You are walking from one room to the next and a thought arrives.

You did not pick it up off a shelf. You did not commission it. You did not see it coming.

It is just there, mid-stride, fully formed.


The thought says something about a person you have not seen in a year. Or it remembers a bill. Or it makes a small bitter remark about someone you love.

You did not order any of this.


Then a strange thing happens.

You take credit for it.


You say, I was thinking about my sister. I had a thought about the bill. I was wondering about that conversation last week.

The pronoun arrives after the thought, but you let it stand in front, as if it had been there all along.


Watch this for a single day.

The thoughts are arriving without you. The I is being stitched onto the front of them after the fact.


There is a small factory in the mind whose only job is to add the word my to whatever the mind produces.

My idea. My memory. My worry. My plan.

The factory works so fast you have never noticed it running.


What if there is no one in there having the thoughts.

What if the thoughts are arriving the way clouds arrive, and someone, somewhere, started calling the sky their own.


Ramana Maharshi spent his life pointing at this with a single question. He told people, if you want to find the self, ask who is having the thought.

Who am I?

Not as a riddle. As a place to look.


You look, and you find the next thought. You look behind that one, and you find another thought. You look behind that one, and the looking is just more thinking.

The thinker keeps producing thinkers.

None of them is the one you were looking for.


The thinker is not behind the thought.

The thinker is the thought.


A thought arises that says I am tired. There is no separate I who is tired and then has the thought about being tired. There is the thought, and the thought contains its own I, and the I dissolves when the thought passes.

The next thought brings a new I.

You have been calling all of them the same person.


This is the trick the mind has been running on you.

It produces a thousand small I-thoughts a day and stitches them together with the word my. The stitching looks like continuity. The continuity looks like a self.


There is no thread under the stitching.


Notice that this does not feel terrible.

The mind expects you to be devastated. It is the one with everything to lose.

But the part of you that noticed the thread was missing did not need the thread.


Something is reading these words.
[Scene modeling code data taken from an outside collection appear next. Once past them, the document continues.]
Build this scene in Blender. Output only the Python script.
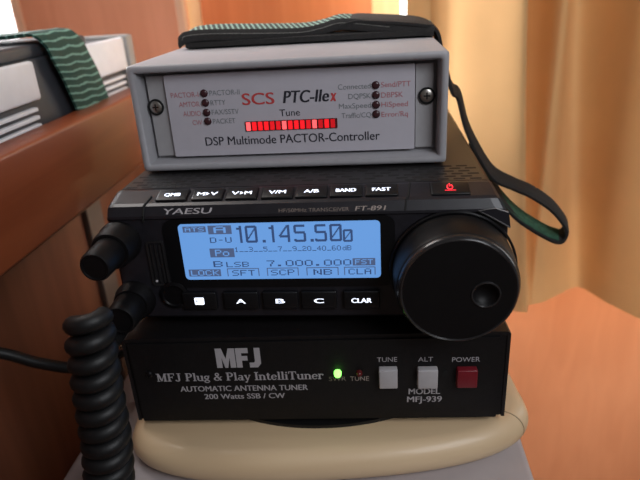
import bpy, bmesh, math, random
from mathutils import Vector, Matrix

# ------------------------------------------------------------------ clearing
for o in list(bpy.data.objects):
    bpy.data.objects.remove(o)
SC = bpy.context.scene
COL = SC.collection
MM = 0.001
BASE_Z = 0.6            # the camera's height above the cabin floor, metres


def W(x, y, z):         # world point given in millimetres from the camera
    return Vector((x * MM, y * MM, z * MM + BASE_Z))


# ------------------------------------------------------------------ camera
PITCH, ROLL = 0.411, -0.062
fw = Vector((0, math.cos(PITCH), -math.sin(PITCH)))
r0 = Vector((1, 0, 0)); u0 = Vector((0, math.sin(PITCH), math.cos(PITCH)))
rt = r0 * math.cos(ROLL) + u0 * math.sin(ROLL)
up = u0 * math.cos(ROLL) - r0 * math.sin(ROLL)
cam_d = bpy.data.cameras.new('camera')
cam = bpy.data.objects.new('camera', cam_d)
COL.objects.link(cam)
M = Matrix((rt, up, -fw)).transposed().to_4x4()
M.translation = W(0, 0, 0)
cam.matrix_world = M
cam_d.sensor_width = 36
cam_d.lens = 36 * 580 / 640
cam_d.clip_start = 0.01
cam_d.clip_end = 20
cam_d.dof.use_dof = True
cam_d.dof.focus_distance = 0.222
cam_d.dof.aperture_fstop = 13
SC.camera = cam

# ------------------------------------------------------------------ world, lights, exposure
SC.view_settings.view_transform = 'Standard'
SC.view_settings.look = 'None'
SC.view_settings.exposure = 0.0
SC.view_settings.gamma = 1.0
SC.view_settings.use_curve_mapping = False
wd = bpy.data.worlds.new('World'); SC.world = wd; wd.use_nodes = True
bg = wd.node_tree.nodes['Background']
bg.inputs[0].default_value = (1.0, 0.90, 0.86, 1)
bg.inputs[1].default_value = 0.07
RYAW = -0.1             # the cabin's own axes


def RW(x, y, z):        # cabin-aligned millimetres to world
    c, s = math.cos(RYAW), math.sin(RYAW)
    return W(x * c - y * s, x * s + y * c, z)


def area(name, pos, target, size, power, color, sy=None):
    d = bpy.data.lights.new(name, 'AREA'); d.energy = power; d.color = color
    d.shape = 'RECTANGLE'; d.size = size; d.size_y = sy or size
    o = bpy.data.objects.new(name, d); COL.objects.link(o)
    o.location = pos
    o.rotation_euler = (target - pos).to_track_quat('-Z', 'Y').to_euler()
    return o


# daylight from the port-side window, far left
w_ = area('window_daylight', RW(-440, 580, 100), RW(140, 395, -130), 0.22, 1.2, (0.97, 0.97, 1.0)); w_.data.spread = 1.15
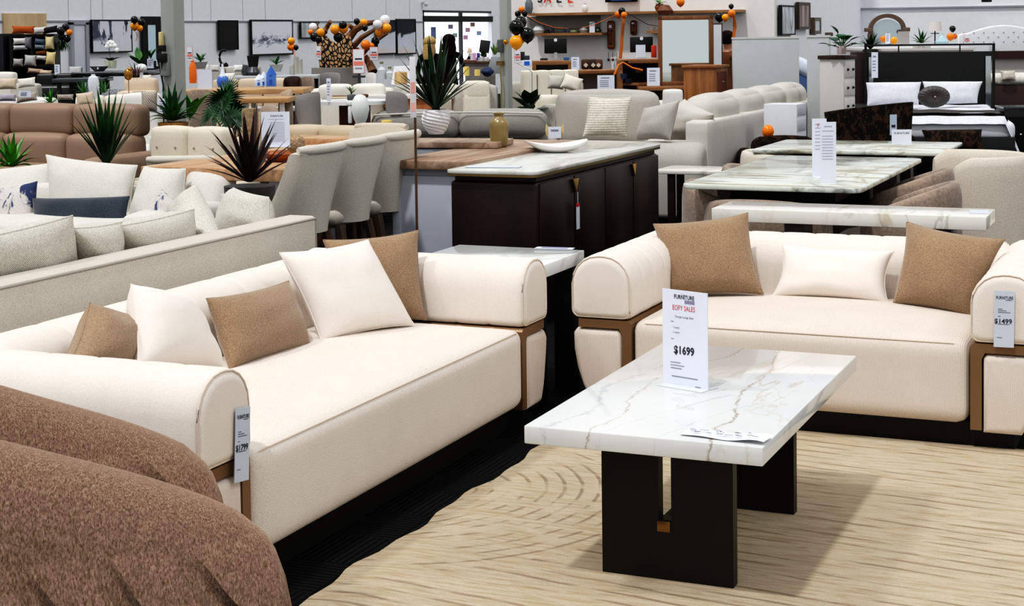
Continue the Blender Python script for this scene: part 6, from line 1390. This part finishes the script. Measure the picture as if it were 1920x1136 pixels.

It is not the thinker.

The thinker is one of the things being read.


The thinker rises and falls. The reading does not.


You will keep thinking. The thoughts will keep arriving. You will keep saying my in front of them, because the language requires it.

The difference is small but everything.

You no longer believe the my.


The thought arrives, the I gets stitched on, and somewhere underneath the whole operation, something that does not need a name is watching the assembly line.


It was watching before the first thought of the day arrived.

It will be watching after the last one leaves.


It is not a thinker.

It is not even a watcher in the sense the mind wants.

It is just what is here when no thought is being claimed.


The thinker is the thought.

The thought is not you.


What is left when you stop taking credit for the next thing that passes through.